先行研究との対話
こんばんは。
以前にも書いたことがあるような気がしますが、
私は基本的に、作品を読む前に先行研究を読むということをしません。
先行研究は、あくまでも作品について語り合う、対話の相手だと思っています。
人によっては、これはとても傲慢なことと感じられるかもしれません。
ですが、作品そのものに向き合うということにかけては謙虚であると思っています。
(作品を自分の好きなように読んでよいとは思っていないので。)
そんなわけで、今の「対話の相手」は曹道衡と吉川幸次郎です。
いや、「対話の相手」ではなくて、お話を伺うという方が正確ですが。
で、お話を伺いながら、なぜだろう、そうだろうか、と思うことが出てきます。
たとえば、曹道衡の論ずる曹植の人物像について。*
曹道衡論文は、曹植を政治的な野心のある人物であるように捉えています。
けれども、これが私には腑に落ちません。
もっとも、曹植とほぼ同時代の魚豢も、
これに類する批評を彼に対して下しています(『魏志』巻19・陳思王植伝の裴松之注)。
そうすると、それは、仮に同じ時代の中に身を置いていたとしても、
第三者から見た人物像と、作品の中に立ち現れる本人との間には落差があるということでしょうか。

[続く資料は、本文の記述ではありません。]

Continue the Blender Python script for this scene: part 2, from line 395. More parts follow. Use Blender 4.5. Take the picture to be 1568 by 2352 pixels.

私が向き合いたいと思うのは、この作品中の本人とです。
曹植の晩年の作には、王朝運営への参画を切望する言葉が目立ちますが、
それ以前の、彼がまだ恵まれた境遇にあった建安年間の作、
たとえば「与楊徳祖書」にも、たしかにそうした野心が述べられてはいます。
けれども、それは当時の人としてはごく常識的な姿勢でしょう。
むしろ彼の個性は、文学創作への情熱の方に傾いているように見えます。
本作品の文脈をきちんと押さえて読んでいけば、
そのことを明らかにできるのではないかと考えています。